- [WRITTEN PROBLEM]
Every line below that contains "this" is to be copied.

--- start of SUPPLIED RECORDS ---

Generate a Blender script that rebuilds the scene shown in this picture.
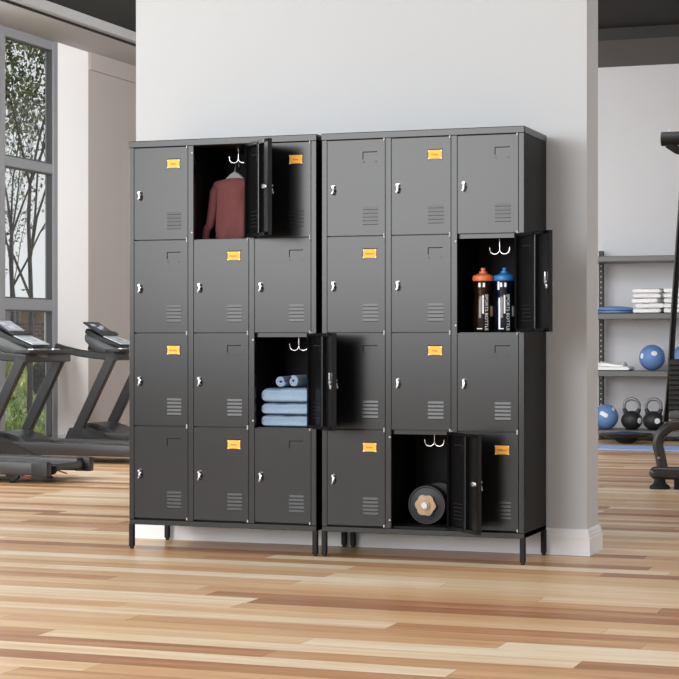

--- end of SUPPLIED RECORDS ---
--- start of SUPPLIED RECORDS ---

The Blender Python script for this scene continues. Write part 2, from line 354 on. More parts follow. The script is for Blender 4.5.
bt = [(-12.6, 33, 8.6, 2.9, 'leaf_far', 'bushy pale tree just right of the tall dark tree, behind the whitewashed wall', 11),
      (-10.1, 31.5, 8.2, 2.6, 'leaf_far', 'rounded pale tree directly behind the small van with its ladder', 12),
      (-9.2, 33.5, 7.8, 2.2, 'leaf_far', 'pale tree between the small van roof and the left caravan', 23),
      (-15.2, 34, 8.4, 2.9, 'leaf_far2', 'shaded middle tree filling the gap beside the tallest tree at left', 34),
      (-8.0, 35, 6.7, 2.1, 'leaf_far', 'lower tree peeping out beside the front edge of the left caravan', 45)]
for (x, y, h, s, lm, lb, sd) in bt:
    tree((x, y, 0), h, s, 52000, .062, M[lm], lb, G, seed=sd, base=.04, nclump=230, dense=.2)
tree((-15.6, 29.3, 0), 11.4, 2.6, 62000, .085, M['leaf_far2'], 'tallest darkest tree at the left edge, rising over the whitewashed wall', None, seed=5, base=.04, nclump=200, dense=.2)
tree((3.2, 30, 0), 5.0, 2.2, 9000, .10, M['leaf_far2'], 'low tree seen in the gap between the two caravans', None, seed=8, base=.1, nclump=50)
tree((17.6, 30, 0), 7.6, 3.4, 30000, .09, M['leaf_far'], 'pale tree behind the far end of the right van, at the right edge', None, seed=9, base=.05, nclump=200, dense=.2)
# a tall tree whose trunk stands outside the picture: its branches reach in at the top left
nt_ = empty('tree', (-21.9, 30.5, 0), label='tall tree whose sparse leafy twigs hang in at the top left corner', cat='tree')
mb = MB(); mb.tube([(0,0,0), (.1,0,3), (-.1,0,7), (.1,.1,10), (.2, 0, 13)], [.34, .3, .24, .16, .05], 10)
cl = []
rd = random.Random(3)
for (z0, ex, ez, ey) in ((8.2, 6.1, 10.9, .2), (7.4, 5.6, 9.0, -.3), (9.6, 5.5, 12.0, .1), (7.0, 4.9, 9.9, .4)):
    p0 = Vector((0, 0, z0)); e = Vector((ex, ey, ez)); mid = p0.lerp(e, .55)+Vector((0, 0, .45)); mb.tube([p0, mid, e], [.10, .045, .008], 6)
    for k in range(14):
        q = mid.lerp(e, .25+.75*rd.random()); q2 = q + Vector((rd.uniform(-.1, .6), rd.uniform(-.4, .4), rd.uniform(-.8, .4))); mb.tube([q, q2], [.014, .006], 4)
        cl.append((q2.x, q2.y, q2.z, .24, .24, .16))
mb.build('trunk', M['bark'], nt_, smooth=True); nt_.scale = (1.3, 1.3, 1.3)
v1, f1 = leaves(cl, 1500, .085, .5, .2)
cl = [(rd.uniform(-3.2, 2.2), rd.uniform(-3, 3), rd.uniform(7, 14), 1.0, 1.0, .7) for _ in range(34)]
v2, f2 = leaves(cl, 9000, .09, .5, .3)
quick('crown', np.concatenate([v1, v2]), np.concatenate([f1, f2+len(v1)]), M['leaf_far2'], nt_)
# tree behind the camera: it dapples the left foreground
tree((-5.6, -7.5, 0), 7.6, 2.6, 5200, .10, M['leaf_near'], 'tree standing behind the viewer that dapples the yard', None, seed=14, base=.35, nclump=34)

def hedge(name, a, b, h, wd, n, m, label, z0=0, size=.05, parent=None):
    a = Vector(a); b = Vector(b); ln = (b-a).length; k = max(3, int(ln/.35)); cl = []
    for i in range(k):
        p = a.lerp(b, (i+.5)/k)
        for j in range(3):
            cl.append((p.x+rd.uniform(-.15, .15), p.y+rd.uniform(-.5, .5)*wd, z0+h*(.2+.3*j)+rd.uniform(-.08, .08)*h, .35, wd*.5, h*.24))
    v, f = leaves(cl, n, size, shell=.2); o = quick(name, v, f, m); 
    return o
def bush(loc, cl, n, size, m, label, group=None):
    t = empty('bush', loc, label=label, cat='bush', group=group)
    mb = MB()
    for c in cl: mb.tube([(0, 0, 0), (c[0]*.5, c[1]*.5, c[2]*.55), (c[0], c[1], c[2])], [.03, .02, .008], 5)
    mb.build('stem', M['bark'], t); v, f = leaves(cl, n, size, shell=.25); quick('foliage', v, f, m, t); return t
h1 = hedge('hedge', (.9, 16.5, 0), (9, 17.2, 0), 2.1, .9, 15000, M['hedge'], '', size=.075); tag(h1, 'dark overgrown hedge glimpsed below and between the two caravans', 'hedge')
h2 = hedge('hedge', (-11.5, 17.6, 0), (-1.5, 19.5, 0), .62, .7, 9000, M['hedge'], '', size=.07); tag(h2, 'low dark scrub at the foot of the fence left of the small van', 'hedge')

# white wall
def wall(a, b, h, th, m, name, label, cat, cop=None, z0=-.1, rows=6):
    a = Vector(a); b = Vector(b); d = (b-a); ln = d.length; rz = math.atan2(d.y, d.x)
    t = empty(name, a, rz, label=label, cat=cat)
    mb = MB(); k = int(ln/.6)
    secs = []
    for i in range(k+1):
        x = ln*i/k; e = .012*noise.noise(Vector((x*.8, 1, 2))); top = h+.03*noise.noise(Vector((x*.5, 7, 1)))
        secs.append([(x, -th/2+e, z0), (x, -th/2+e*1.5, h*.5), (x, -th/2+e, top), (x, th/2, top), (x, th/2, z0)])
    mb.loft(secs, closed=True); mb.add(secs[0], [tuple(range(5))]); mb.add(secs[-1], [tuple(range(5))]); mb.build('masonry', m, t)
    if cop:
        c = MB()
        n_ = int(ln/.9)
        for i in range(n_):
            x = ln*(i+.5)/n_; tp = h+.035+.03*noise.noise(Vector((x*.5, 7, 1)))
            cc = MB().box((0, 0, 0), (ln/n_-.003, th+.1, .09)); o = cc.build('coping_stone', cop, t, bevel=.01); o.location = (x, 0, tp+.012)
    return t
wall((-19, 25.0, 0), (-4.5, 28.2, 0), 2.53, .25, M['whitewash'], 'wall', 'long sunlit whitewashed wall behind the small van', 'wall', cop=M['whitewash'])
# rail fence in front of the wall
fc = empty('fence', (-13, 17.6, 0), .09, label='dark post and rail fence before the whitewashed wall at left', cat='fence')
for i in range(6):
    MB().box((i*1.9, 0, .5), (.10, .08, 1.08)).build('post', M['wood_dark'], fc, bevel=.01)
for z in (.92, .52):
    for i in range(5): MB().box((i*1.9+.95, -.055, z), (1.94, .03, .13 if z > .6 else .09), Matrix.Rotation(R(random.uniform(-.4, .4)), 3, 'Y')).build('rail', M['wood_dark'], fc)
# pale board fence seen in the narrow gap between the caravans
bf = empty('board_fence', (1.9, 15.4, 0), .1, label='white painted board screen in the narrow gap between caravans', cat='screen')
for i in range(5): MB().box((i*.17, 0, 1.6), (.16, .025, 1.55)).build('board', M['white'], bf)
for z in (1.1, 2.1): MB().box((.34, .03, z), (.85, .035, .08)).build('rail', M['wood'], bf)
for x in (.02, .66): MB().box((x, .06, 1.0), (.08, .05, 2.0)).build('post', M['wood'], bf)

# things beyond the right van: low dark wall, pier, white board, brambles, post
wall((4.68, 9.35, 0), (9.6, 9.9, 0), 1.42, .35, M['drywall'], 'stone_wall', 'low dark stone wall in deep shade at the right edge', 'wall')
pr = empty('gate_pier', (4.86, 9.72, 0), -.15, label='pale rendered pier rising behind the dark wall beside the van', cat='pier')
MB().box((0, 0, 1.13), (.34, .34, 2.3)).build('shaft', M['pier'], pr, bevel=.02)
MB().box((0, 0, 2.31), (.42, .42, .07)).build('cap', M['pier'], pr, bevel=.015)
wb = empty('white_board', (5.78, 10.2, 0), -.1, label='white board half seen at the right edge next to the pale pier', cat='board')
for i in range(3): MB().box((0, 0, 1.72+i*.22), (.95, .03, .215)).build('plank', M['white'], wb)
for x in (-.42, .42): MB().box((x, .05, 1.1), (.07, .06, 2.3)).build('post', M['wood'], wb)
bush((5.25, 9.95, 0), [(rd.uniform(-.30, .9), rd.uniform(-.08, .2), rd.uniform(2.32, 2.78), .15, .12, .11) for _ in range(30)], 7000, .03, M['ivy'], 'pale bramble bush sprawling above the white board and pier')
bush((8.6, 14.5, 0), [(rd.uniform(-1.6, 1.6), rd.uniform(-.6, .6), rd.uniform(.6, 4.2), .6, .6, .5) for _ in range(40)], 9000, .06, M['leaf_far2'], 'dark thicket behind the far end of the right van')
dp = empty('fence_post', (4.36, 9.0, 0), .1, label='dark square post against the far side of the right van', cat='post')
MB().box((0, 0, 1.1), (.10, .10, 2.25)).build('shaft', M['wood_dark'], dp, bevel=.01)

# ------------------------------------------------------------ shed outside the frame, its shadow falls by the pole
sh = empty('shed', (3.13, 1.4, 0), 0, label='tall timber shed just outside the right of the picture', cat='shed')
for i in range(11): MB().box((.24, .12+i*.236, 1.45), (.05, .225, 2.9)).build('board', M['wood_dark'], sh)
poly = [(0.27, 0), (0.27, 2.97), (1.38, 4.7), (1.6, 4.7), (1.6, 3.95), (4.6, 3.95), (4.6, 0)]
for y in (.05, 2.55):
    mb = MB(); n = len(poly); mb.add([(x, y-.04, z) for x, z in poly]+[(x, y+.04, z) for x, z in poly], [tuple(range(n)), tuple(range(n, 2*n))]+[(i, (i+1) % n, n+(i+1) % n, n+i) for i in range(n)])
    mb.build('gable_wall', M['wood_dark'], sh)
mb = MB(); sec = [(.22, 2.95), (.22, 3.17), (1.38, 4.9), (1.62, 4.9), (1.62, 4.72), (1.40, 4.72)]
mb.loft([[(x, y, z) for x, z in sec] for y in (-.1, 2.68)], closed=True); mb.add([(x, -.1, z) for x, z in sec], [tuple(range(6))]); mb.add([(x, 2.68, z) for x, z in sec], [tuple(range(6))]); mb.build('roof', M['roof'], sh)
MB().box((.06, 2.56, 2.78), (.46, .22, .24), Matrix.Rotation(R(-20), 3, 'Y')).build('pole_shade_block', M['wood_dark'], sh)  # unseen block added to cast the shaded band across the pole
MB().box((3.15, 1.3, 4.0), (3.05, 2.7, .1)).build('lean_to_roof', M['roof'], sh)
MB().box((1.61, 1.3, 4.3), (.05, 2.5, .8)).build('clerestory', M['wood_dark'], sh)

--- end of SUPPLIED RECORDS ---
--- start of SUPPLIED RECORDS ---

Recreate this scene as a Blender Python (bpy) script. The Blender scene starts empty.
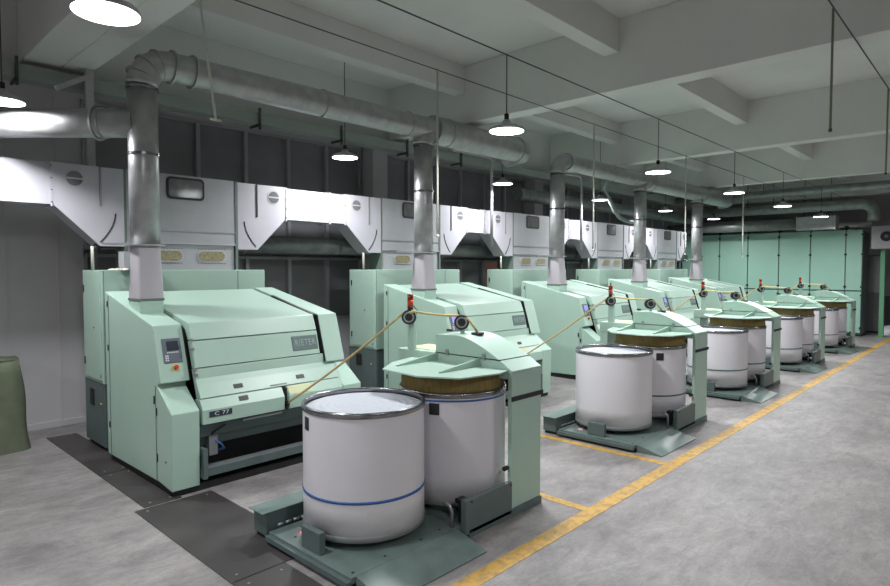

--- end of SUPPLIED RECORDS ---

- [FULL ANSWER]
Generate a Blender script that rebuilds the scene shown in this picture.
The Blender Python script for this scene continues. Write part 2, from line 354 on. More parts follow. The script is for Blender 4.5.
Recreate this scene as a Blender Python (bpy) script. The Blender scene starts empty.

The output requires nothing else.